Entertainment

New area ‘Code’

Cop who doesn’t play by the rules. African-American fe male chief. New partners who are opposites and can’t possibly get along. Cops who could moonlight as supermodels.

If you think “The Chicago Code,” Fox’s new police drama debuting tonight, is the same old/same old, think again. For one thing, the female police chief is only half African-American. Now that’s unique and new — right?

But that’s about as far as this new show goes to be original and different from almost every formula cop show on TV now, then and even before then.

That doesn’t mean that it’s not good — it just means it’s not original in any way.

Shawn Ryan, the guy who brings you “Chicago Code” and was also behind the very good “The Brotherhood,” wrote in a truly condescending letter addressed to “Critics, Bloggers, Tweeters, Tastemakers and others who work in their pajamas” (what?) that in “Chicago Code” he’s telling “a distinctly Midwestern story.”

I don’t know how distinctly Midwestern it is, but the cop characters are ones we’ve seen before — in New York, Las Vegas, DC, LA and Miami, to name a few.

Jason Clarke, the fantastically charismatic actor who was also in “Brotherhood,” plays the rogue cop, Jarek Wysocki. Without him the show would dissolve faster than April snow in Chicago. He’s so good he almost gets away with cheesy dialogue like, “I’m just a lowly homicide detective. I can’t fix the city’s plumbing and neither can you!”

How well he acts is evident when his boss, the new chief, Teresa Colvin, played by Jennifer Beals — whom I love, but not here — answers, “One toilet at a time, detective . . . one toilet at a time.” Painful.
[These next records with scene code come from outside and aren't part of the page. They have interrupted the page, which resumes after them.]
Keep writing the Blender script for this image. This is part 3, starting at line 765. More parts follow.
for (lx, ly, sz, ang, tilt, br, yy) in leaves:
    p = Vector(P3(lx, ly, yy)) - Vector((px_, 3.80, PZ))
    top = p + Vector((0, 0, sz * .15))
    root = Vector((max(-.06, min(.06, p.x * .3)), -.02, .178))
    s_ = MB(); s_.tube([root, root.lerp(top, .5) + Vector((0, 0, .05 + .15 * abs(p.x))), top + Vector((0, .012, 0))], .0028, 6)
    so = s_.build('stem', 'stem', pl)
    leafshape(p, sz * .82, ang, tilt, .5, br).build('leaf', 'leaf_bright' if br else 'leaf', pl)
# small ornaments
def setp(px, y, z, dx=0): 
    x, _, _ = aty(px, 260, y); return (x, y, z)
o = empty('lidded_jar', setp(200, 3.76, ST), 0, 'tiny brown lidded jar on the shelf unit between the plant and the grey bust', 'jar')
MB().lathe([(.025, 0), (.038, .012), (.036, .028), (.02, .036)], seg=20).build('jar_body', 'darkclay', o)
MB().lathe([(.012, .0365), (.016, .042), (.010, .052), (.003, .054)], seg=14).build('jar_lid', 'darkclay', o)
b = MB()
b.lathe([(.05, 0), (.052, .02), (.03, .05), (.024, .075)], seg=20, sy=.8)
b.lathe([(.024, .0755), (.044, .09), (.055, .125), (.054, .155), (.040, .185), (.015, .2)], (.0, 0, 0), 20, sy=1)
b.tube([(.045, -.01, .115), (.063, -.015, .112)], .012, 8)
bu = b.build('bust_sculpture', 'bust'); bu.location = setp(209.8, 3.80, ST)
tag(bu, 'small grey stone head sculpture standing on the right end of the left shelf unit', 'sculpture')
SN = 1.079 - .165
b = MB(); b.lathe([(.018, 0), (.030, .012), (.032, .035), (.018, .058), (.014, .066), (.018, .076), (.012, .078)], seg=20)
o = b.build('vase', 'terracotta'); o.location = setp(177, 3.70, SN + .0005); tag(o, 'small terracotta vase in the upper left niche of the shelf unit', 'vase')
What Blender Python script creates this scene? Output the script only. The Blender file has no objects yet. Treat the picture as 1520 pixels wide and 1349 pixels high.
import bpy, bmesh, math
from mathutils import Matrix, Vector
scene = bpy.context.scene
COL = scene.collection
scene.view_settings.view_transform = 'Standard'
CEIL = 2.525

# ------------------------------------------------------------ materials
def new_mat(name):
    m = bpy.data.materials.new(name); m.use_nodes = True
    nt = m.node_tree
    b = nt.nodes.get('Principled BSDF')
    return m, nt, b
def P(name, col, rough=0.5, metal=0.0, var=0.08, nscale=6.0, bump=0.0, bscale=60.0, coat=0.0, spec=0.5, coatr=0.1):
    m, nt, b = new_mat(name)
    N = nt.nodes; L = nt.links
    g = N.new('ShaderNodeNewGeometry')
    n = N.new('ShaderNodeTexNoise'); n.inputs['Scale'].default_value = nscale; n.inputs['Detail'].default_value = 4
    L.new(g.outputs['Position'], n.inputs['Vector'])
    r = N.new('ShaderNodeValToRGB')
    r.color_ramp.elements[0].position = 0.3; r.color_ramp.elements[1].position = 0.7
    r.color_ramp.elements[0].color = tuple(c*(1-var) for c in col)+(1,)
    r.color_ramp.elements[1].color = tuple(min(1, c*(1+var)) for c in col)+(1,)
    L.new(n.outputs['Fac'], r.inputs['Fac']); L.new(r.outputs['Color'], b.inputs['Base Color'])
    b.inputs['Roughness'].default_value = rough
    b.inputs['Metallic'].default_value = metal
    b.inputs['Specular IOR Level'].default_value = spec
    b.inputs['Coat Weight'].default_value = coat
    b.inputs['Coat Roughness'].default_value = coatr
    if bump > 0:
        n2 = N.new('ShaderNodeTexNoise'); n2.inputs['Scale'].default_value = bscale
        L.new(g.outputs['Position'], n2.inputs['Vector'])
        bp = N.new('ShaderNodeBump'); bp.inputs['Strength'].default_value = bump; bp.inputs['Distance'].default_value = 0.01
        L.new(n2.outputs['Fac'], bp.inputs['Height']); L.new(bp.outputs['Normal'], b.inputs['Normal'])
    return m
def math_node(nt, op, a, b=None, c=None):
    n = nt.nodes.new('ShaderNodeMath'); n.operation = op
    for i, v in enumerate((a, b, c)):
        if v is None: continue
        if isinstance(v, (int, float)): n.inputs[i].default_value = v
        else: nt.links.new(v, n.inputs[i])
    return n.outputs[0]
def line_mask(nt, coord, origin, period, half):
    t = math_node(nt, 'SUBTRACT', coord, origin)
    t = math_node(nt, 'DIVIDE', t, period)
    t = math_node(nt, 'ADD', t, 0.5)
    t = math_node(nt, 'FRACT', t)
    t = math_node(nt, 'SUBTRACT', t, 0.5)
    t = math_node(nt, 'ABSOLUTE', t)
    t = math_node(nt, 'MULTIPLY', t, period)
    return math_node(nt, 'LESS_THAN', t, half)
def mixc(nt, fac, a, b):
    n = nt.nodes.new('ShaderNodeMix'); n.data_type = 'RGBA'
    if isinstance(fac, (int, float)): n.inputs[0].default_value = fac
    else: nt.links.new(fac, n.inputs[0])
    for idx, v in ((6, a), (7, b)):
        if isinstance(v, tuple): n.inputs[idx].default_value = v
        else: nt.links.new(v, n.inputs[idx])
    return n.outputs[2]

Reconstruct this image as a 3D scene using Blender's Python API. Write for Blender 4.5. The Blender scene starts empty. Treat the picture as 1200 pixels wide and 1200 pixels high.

Beals is not just miscast here, but her character is poorly formed compared to that of Clarke’s character. She’s supposed to be tough but she caves every time Wysocki or even her secretary tells her she’s wrong. She also cries and needs a hug now and then while fighting political corruption. Wrong.

On tonight’s premiere, Wysocki meets and rejects new partner Caleb (Matt Lauria), and he and Colvin try to solve a suspicious murder that is linked to the most powerful and corrupt man in town, Alderman Ronin Gibbons (Delroy Lindo). Lindo is so good — and his character is such a familiar figure in New York politics, at least — you will want crooked Gibbons to have his own breakout show.

The locales are great, the plots are interesting and the acting for the most part is good — although they should have cast actors who don’t look like lingerie models.

Gritty dramas deserve actors who look real. Think “The Fighter.” Now that’s casting.